К 10 часам достигаем глубины 4000 метров. Это еще меньше половины пути; впрочем, мы не скучаем — некогда. Я проверяю уровень дроби в бункерах и определяю количество уже сброшенного балласта, затем проверяю уровень воды в цистернах дифферентовки батискафа. На основании показаний манометров Вильм вычисляет степень сжатия бензина и, соответственно, потерю плавучести батискафом, вызванную поступлением забортной воды в танки с бензином. Его подсчеты хорошо согласуются с моими данными. Температура воды 3°, температура бензина все еще 14°. Постоянство ее объясняется одновременным действием двух противоположных факторов — медленной отдачей тепла в окружающую среду и некоторым нагревом, связанным со сжатием.
На глубине 5000 метров нас некоторое время сопровождает облако креветок. Они словно нарочно окружили батискаф, чтобы обратить наше внимание на свое существование. Мы и без этого хорошо знаем, что жизнь существует и на таких глубинах, но все же с интересом следим за их танцем.
«Эвфаузииды»,— заношу я в блокнот. Общение с учеными сделало меня, быть может, чересчур самоуверенным. Что если бы профессор Перес отнес их к другому виду?.. Но ведь его нет с нами, и я сам себе хозяин!

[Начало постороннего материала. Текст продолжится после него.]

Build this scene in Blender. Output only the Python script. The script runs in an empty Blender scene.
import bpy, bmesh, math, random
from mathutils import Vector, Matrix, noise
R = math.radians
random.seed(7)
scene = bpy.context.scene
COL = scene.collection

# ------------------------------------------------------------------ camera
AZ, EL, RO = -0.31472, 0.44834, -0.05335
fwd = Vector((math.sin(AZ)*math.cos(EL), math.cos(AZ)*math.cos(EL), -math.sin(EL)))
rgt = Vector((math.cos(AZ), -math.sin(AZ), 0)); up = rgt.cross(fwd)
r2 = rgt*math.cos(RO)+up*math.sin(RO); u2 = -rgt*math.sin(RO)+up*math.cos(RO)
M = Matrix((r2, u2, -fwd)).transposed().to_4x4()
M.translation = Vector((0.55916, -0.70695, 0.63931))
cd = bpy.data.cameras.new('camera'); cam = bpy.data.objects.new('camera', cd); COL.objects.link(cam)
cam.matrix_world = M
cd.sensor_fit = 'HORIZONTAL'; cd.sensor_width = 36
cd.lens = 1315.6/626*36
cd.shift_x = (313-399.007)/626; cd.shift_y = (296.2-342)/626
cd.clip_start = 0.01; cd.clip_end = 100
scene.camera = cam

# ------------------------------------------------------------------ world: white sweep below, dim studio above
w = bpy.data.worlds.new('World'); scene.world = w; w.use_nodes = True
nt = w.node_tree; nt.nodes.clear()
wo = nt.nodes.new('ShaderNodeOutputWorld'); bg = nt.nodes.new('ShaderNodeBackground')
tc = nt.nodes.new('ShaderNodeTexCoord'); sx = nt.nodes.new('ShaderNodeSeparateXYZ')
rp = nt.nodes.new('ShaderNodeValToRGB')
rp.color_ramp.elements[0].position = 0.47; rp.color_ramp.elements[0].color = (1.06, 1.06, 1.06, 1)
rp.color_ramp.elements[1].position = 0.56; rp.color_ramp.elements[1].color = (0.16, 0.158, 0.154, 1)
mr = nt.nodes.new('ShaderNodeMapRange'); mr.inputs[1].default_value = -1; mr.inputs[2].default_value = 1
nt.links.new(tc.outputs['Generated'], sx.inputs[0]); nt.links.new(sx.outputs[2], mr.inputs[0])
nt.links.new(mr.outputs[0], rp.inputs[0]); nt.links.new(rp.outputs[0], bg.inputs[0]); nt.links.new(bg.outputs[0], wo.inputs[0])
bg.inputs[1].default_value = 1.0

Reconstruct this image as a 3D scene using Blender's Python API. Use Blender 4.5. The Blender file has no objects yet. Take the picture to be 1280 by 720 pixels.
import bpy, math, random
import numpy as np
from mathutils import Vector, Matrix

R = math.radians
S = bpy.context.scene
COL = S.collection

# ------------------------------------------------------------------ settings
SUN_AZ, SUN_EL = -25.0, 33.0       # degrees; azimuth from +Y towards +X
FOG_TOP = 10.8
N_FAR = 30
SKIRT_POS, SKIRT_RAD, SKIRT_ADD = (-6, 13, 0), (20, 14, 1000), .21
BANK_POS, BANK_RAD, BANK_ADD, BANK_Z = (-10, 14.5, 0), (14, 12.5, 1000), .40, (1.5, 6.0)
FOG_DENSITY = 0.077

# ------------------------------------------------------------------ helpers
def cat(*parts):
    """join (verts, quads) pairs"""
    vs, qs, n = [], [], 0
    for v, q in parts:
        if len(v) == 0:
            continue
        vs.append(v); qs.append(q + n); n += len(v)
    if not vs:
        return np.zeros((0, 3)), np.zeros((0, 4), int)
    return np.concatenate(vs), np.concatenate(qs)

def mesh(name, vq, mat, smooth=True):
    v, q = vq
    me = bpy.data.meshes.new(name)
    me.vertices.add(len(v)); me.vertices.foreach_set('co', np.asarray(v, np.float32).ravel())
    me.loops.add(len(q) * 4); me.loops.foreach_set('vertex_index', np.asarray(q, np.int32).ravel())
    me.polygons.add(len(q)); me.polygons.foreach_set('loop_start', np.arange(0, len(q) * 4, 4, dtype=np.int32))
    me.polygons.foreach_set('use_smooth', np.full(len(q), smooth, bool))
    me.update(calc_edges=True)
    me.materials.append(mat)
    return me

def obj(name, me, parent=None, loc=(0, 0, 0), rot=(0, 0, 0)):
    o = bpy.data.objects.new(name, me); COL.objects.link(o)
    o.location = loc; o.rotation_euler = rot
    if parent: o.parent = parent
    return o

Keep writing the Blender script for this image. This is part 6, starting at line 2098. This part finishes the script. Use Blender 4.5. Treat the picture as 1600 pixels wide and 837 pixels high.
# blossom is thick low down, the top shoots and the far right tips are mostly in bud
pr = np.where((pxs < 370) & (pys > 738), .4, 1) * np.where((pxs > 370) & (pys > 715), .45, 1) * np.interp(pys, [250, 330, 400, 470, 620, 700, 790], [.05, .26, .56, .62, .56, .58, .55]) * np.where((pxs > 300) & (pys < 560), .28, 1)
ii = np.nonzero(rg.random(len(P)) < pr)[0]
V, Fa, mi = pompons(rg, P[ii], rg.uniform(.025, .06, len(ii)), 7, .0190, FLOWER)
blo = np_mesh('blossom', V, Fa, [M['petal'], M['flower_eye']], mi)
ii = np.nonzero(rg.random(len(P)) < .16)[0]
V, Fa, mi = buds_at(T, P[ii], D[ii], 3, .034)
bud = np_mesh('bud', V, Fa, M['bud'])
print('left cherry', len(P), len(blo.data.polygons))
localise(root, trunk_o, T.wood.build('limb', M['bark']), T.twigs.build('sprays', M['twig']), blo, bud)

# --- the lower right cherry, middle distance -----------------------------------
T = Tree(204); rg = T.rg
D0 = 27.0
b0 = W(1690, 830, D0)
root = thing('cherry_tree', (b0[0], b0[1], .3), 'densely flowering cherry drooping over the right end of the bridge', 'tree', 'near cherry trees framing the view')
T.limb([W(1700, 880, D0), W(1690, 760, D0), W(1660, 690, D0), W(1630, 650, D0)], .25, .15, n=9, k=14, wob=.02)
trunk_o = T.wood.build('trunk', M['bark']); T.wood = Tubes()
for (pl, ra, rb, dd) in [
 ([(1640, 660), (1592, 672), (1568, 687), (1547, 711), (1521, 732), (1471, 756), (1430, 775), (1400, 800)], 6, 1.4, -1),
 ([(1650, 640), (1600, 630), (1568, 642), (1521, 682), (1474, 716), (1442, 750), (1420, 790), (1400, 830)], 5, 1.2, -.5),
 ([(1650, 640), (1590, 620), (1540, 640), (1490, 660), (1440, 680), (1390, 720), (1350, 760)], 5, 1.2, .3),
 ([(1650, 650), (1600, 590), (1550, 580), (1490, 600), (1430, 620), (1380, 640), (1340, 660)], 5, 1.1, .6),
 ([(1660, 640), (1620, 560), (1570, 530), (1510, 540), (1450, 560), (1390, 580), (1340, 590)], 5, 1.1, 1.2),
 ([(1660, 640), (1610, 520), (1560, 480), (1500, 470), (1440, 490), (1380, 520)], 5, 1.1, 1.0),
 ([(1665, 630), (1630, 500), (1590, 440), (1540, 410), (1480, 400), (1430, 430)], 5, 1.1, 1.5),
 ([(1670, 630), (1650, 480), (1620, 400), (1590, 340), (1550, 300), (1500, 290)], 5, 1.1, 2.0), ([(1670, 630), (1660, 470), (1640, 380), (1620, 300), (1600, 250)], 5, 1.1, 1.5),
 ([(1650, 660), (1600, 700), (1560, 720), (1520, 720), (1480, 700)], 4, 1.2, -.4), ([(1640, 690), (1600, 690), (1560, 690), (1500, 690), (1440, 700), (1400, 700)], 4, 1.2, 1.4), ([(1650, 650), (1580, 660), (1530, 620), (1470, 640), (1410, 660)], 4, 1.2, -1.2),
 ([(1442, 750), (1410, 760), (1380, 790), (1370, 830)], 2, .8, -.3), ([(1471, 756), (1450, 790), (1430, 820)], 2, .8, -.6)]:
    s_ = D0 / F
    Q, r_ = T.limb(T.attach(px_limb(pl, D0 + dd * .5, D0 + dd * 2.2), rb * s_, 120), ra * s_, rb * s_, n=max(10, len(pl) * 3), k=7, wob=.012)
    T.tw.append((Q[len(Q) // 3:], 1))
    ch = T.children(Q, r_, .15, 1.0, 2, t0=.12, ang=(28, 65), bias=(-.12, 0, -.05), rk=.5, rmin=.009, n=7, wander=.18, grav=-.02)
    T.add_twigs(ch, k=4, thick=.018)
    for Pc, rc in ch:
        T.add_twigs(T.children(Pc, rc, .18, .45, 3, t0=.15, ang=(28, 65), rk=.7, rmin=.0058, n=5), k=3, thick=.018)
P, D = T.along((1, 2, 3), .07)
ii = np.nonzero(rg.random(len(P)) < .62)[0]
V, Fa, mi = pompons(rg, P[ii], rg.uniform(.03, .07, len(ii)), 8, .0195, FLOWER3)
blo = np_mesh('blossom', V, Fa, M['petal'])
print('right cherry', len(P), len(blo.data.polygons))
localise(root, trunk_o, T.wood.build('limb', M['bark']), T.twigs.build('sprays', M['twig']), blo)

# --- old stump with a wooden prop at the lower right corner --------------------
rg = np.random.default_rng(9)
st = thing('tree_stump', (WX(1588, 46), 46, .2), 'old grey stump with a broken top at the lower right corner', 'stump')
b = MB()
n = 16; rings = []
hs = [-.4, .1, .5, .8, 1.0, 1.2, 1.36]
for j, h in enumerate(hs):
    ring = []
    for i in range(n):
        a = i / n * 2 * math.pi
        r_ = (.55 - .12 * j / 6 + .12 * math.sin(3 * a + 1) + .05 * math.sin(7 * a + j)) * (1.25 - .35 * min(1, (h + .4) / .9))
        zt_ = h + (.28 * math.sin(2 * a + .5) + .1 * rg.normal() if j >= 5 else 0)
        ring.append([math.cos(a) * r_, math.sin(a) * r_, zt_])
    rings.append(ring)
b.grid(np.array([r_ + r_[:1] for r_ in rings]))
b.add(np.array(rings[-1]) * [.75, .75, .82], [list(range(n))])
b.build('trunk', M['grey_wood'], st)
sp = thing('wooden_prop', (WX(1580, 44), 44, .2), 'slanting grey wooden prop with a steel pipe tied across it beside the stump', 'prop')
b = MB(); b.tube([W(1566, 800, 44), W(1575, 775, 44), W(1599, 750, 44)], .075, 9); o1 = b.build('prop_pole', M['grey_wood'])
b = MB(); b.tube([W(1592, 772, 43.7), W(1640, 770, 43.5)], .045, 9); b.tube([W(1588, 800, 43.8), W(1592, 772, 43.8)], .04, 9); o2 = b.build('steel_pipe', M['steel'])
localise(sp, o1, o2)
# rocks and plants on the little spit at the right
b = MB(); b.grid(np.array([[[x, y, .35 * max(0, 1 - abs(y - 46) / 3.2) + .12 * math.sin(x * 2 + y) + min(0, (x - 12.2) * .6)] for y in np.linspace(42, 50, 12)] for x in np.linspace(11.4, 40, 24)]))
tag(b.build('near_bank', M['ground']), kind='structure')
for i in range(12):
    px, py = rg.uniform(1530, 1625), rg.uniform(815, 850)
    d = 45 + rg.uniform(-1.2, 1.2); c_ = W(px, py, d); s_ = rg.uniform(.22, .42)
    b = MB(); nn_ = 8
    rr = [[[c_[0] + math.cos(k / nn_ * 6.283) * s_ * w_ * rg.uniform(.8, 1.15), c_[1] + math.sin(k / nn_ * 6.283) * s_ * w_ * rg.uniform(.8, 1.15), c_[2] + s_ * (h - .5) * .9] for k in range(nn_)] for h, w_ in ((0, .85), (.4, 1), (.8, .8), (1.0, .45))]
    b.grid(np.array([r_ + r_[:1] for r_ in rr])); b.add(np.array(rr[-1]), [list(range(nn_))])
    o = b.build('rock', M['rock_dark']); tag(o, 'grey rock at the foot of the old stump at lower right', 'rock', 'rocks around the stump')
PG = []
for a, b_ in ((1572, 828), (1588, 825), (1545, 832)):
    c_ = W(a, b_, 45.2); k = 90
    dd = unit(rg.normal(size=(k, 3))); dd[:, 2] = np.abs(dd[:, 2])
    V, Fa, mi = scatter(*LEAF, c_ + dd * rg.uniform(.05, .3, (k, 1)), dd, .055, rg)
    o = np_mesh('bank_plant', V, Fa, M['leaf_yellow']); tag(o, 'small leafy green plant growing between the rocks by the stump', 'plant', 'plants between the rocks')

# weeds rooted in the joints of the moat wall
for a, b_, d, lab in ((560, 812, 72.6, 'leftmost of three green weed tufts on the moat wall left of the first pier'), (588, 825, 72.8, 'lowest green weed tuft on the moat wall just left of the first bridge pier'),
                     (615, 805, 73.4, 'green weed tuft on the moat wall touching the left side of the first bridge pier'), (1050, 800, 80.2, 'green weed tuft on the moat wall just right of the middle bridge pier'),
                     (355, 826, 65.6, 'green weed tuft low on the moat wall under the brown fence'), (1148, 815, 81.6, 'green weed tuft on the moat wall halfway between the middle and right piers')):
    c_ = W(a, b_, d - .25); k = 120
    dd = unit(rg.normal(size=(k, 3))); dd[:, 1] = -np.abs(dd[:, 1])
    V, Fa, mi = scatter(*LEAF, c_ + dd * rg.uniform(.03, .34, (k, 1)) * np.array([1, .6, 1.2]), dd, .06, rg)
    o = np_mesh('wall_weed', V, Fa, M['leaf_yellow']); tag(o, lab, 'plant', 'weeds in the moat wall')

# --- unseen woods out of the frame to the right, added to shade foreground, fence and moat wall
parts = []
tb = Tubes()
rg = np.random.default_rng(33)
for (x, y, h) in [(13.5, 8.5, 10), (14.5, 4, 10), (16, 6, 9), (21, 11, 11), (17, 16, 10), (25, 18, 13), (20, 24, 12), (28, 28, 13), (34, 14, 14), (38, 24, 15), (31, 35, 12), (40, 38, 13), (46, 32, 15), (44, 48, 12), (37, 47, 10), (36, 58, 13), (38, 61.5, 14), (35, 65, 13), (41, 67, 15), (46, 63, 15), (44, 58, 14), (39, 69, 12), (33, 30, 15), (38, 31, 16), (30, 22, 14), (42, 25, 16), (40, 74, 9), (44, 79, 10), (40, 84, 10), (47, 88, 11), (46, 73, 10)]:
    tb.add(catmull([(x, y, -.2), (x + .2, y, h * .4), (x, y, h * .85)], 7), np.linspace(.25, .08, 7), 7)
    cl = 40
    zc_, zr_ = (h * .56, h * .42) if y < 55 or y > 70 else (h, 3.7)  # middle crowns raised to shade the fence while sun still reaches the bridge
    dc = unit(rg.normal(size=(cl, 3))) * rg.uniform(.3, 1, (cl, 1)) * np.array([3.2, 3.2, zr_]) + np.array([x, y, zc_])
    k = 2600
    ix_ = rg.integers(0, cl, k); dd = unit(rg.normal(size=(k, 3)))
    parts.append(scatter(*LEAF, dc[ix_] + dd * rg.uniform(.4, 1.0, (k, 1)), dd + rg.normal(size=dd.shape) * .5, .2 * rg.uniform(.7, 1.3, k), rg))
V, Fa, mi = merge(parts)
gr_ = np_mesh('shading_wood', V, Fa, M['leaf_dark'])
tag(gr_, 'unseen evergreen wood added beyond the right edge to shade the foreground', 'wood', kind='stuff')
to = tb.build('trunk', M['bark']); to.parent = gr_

11 часов. Посылаю сигнал: «V-75», то есть 7500 метров. Отчетливо слышим сигнал подтверждения приема. «Марсель ле Биан», наверное, описывает сейчас над нами круги. Маловероятно, чтобы погода успела настолько перемениться, что нам предложат сократить время погружения. Я замедляю спуск. Масса «Архимеда» сравнительно велика, и поэтому у него довольно значительная инерция. С увеличением глубины мы все чаще обращаемся к контрольным приборам.
Стараемся не вспоминать о ремонте в Иокогамском порту, но не беспокоиться о батарейных отсеках и пиротенаксовых кабелях не можем. Я уверен, что Вильм переживает то же, что и я. Но пока все оборудование работает нормально. Прожекторы светят вовсю, никакие подозрительные звуки не нарушают тишины в кабине. Обмениваемся несколькими фразами — вспоминаем прошлое. Не для того ли, чтобы отвлечься от тревожных мыслей? философствуем на тему о пути, пройденном нами за двенадцать лет. Двенадцать лет! Да, срок немалый...
И вот до дна — 1000 метров. Включаю второй эхолот, с меньшим радиусом действия. Когда до дна остается 600 метров, в очередной раз сбрасываю дробь. 11 часов 17 минут. Следим за глубиной. 500 метров... 400... Скалы или ил? Нужно быть осторожным. За спиной у меня немало посадок на дно, но ни одна из них не происходила на глубине 9000 метров. Не хотелось бы зарыться в ил на такой глубине. Шансов на это, правда, не больше, чем на глубине 3000 или 4000 метров, но с глубиной ил засасывает значительно сильнее, так что лучше избегать подобных инцидентов.
150 метров... 100 метров... Кажется, будто батискаф неподвижен, но, взглянув на глубиномер, я убеждаюсь, что мы все еще опускаемся, хотя время от времени я понемногу сбрасываю дробь.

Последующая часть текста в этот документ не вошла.